Desert Island Books — our Trinity must-reads

The Secret History – Donna Tartt

A hedonistic, exclusive and troubled group of university friends studying Classics become increasingly obsessed with a noble murder, the ramifications of which undo them all. Rarely do you feel, reading contemporary fiction, that it’s finding its place among the great novels of history. This is certainly one of those: cult, compelling, modern, but rooted in an ancient mode (Tartt majored in Classics herself) that takes on epic proportions with exquisite detail. Touching and funny, it’s instantly accessible, with a Nick Carraway-style idealistic narrator, whose coming of age during the narrative is unconventional. It takes turns through incest, suicide, gore, sexuality and heartbreak – all of which are so beautifully realised that you are swept along effortlessly until the clamouring finish.

L’Etranger – Albert Camus

Meursault, a French-Algerian, is unique in the world: he cannot articulate anything that he does not truthfully feel. For this he becomes an alien in society, in which his unyielding grasp on the reality of his own interior life is utterly unwelcome. A murder leads to his active rejection from a world where you can be sentenced to death for not crying at your mother’s funeral. L’Étranger stays at the forefront of the mind as not only a concept that obsessed a generation, but a cornerstone in the literary understanding of existentialism (which Camus in fact rejected as a label), as well as the farce of human convention. Another rare experience of the novel is that nothing quite feels the same afterwards: crowds, heat and human interaction take on a hard permanence, underlaid by a tragic and biting sense of inherent injustice and falsehood. It is cynically fascinating, and not one for the faint hearted or sunnily optimistic.

Lolita – Vladimir Nabokov

A third cult classic! An alluring yet damaged man, Humbert Humbert, develops fantasised love affairs with pre-pubescent girls, and most deeply with his twelve-year-old step daughter. He pursues her with disastrous consequences for himself and for everyone they touch. The prose is rapturous, and takes you far away from the knee-jerk response to the novel’s paedophilia (indeed, it was only able to be published by a pornography house in its first edition). The conventional moral compass that one might expect to live by inside a narrative like this one is cast off into the void; we are presented with a complex, dark, mutuality between the pair, as wild, twisting and erratic as the huge literal journey they embark on. The great literary trick of the foreword and opening chapters carries you through to the end, completing a kind of hellish, satisfying cycle. The mind boggles at the sheer descriptive power of Nabokov, and that which he ascribes to his first-person narrator, a pang of joy and a twist of the knife in almost every sentence.
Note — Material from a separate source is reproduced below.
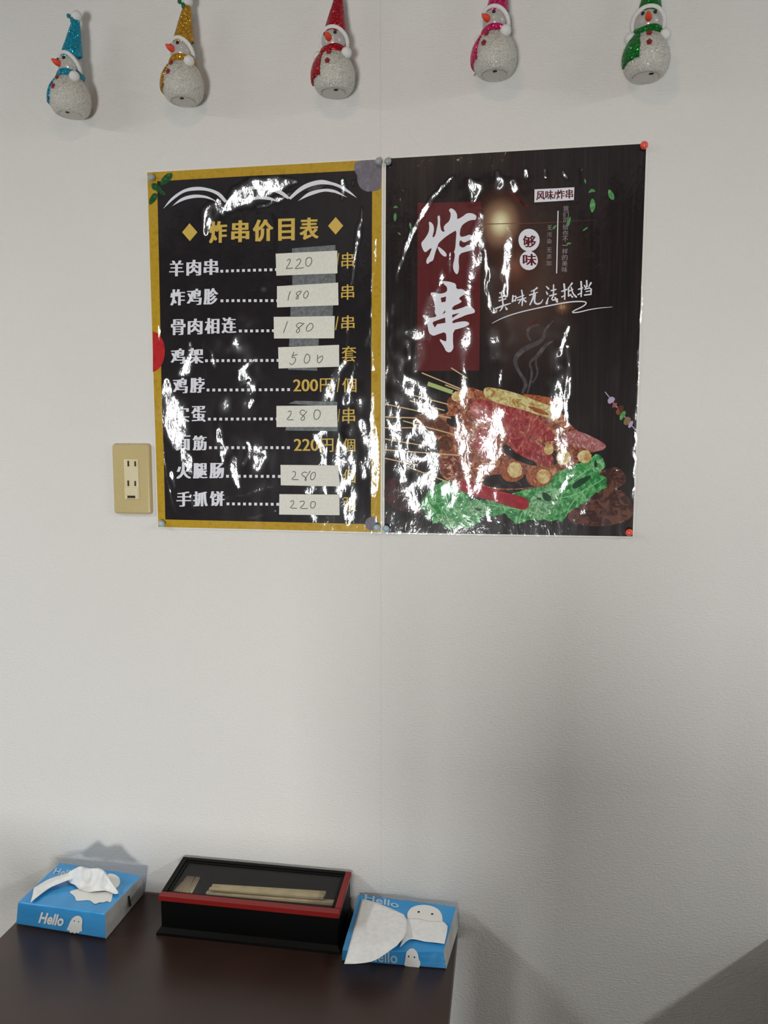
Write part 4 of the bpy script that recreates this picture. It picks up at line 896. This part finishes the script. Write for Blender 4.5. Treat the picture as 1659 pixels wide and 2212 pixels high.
# ------------------------------------------------------------------ tissue packs
def packfilm(name, rgb, rgb2):
    m = mat(name, rgb, 0.30, noise=(25, rgb2, 4), bump=(60, .25, .004), coat=.25); return m
M_BLUE = packfilm('blue pack film', (62, 158, 220), (54, 148, 212))
M_PACKW = packfilm('white pack end film', (200, 198, 192), (176, 176, 172))
M_TISS = mat('tissue paper', (238, 238, 236), 0.9, noise=(120, (230, 230, 230), 4), bump=(90, .25, .002))
M_PWHITE = mat('pack white print', (236, 236, 232), 0.5)
M_PALE = mat('pack pale lettering', (176, 206, 226), 0.4)
M_EYE = mat('print eye dark', (44, 50, 60), 0.5)
M_BLKMARK = mat('pack black mark', (24, 24, 26), 0.5)
def rr(p): return Vector(p)
def pack_body(t, bot, top, crumple, seed):
    """bot/top: fl, fr, br, bl corners. Two films: blue wrapper (top, front, back, bottom) and white ends"""
    rng = random.Random(seed)
    bot = [rr(p) for p in bot]; top = [rr(p) for p in top]
    def build(sel):
        bm = bmesh.new(); hexa(bm, bot+top)
        bmesh.ops.subdivide_edges(bm, edges=bm.edges[:], cuts=11, use_grid_fill=True)
        cen = sum((v for v in bot+top), Vector())/8
        ax = (bot[1]-bot[0]).normalized(); ay = (bot[3]-bot[0]).normalized()
        L = (bot[1]-bot[0]).length/2; Dp = (bot[3]-bot[0]).length/2
        for v in bm.verts:
            r = v.co-cen; u = max(-1, min(1, r.dot(ax)/L)); w_ = max(-1, min(1, r.dot(ay)/Dp))
            k = (1-u*u)*(1-w_*w_)
            if v.co.z > ZT+.012: v.co.z += .002*k*crumple
            e = max(abs(u), abs(w_))
            n = math.sin(37*u+seed)*math.sin(29*w_+2*seed)+.6*math.sin(61*u*w_+seed+9*v.co.z*40)
            if v.co.z > ZT+.003: v.co += Vector((ax*u+ay*w_))*.0002*n*(e > .9)+Vector((0, 0, .0009*n*crumple*(e > .75)))
            v.co.z = max(v.co.z, ZT+.0005)
        bm.normal_update()
        bmesh.ops.recalc_face_normals(bm, faces=bm.faces)
        ends = [f for f in bm.faces if abs(f.normal.dot(ax)) > .72]
        kill = ends if sel == 'film' else [f for f in bm.faces if f not in set(ends)]
        bmesh.ops.delete(bm, geom=kill, context='FACES')
        return bm
    o = bmobj('wrapper_film', build('film'), M_BLUE, t)
    md = o.modifiers.new('edge rounding', 'BEVEL'); md.width = .0032; md.segments = 3; md.limit_method = 'ANGLE'; md.angle_limit = R(45)
    for sgn in (-1, 1):
        bm = build('ends'); cx_ = sum((v.co.x for v in bm.verts))/len(bm.verts)
        bmesh.ops.delete(bm, geom=[f for f in bm.faces if (f.calc_center_median().x-cx_)*sgn < 0], context='FACES')
        bmobj('end_film', bm, M_PACKW, t, label='white folded end film')
def flat_print(name, outline, mapper, m, parent, label=None, sm=0):
    if isinstance(outline[0][0], (tuple, list)): polys = outline
    else: polys = [outline]
    vs, fs = [], []
    for o in polys:
        for _ in range(sm):
            r_ = []
            for a, b in zip(o, o[1:]+o[:1]): r_ += [(a[0]*.8+b[0]*.2, a[1]*.8+b[1]*.2), (a[0]*.2+b[0]*.8, a[1]*.2+b[1]*.8)]
            o = r_
        p = [mapper(*q) for q in o]; b = len(vs)
        tri = tessellate_polygon([[Vector((q[0], -q[1], 0)) for q in o]])
        vs += p; fs += [tuple(i+b for i in f) for f in tri]
    return mesh(name, vs, fs, m, parent, smooth=False, label=label)
def text_print(name, body, bl, br, hgt, mapper, m, parent, bold=.02, up=(0, -1), part=None):
    vs, fs = glyphs(body, bold)
    x0 = min(v[0] for v in vs); x1 = max(v[0] for v in vs); y0 = min(v[1] for v in vs); y1 = max(v[1] for v in vs)
    o = []
    for x, y in vs:
        s_, u = (x-x0)/(x1-x0), (y-y0)/(y1-y0)
        o.append(mapper(bl[0]+(br[0]-bl[0])*s_+up[0]*hgt*u, bl[1]+(br[1]-bl[1])*s_+up[1]*hgt*u))
    return mesh(name, o, fs, m, parent, smooth=False)
def ell(cx_, cy_, rx, ry, n=14): return [(cx_+rx*math.cos(2*math.pi*k/n), cy_+ry*math.sin(2*math.pi*k/n)) for k in range(n)]
def sheet3(name, rows, m, parent, sub=2, fold=0.0, seed=1, lift=.0006):
    """tissue: rows of (px, py, h) points, mapped over the table, smoothed"""
    P = np.array([[tuple(T(*p)) for p in r_] for r_ in rows])
    def cr(A, k, ax):
        A = np.moveaxis(A, ax, 0); E = np.concatenate([2*A[:1]-A[1:2], A, 2*A[-1:]-A[-2:-1]]); out = []
        for i in range(len(A)-1):
            p0, p1, p2, p3 = E[i:i+4]
            for j in range(k):
                t = j/k; out.append(.5*(2*p1+(p2-p0)*t+(2*p0-5*p1+4*p2-p3)*t*t+(3*p1-p0-3*p2+p3)*t**3))
        out.append(A[-1]); return np.moveaxis(np.array(out), 0, ax)
    P = cr(cr(P, 7, 0), 7, 1); nj, ni = P.shape[:2]
    rng = np.random.default_rng(seed)
    for _ in range(5 if fold else 0):                   # soft creases
        a, b, c = rng.uniform(-1, 1), rng.uniform(-1, 1), rng.uniform(0, 6)
        U, V_ = np.meshgrid(np.linspace(0, 1, ni), np.linspace(0, 1, nj))
        P[..., 2] += fold*(np.abs(((U*a*5+V_*b*3+c) % 1)-.5)-.25)*np.sin(np.pi*V_)*np.sin(np.pi*U)
    vs = [Vector(q) for q in P.reshape(-1, 3)]
    fs = [(j*ni+i, j*ni+i+1, (j+1)*ni+i+1, (j+1)*ni+i) for j in range(nj-1) for i in range(ni-1)]
    o = mesh(name, vs, fs, m, parent)
    bm = bmesh.new(); bm.from_mesh(o.data)
    bmesh.ops.recalc_face_normals(bm, faces=bm.faces)
    bmesh.ops.solidify(bm, geom=bm.faces[:], thickness=.0003)
    bm.to_mesh(o.data); bm.free(); o.data.polygons.foreach_set('use_smooth', [True]*len(o.data.polygons))
    return o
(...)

Revolutionary Road – Richard Yates

Yates’ debut novel follows the deterioration of Frank and April Wheeler’s marriage in a stifling suburban setting. With frank honest and seamless prose Yates undermines the claustrophobic atmosphere of the 1950s America far more effectively than an episode of Mad Men ever could. His damning comments on burgeoning consumer culture with tales of casual misogyny, affairs and with human failure, particularly on the talented failing to recognise their potential. The exposure of the myth of the American Dream, as Yates wrote the novel in a period rife with McCarthyism and political tension is reflected in the two marriage. The narrative, in documenting the immense highs and lows of the couple (executed admirably in Sam Mendes’ film adaptation by Leonardo di Caprio and Kate Winslet) culminates in a tragic event the reader feels wholly and unforgettably immersed in.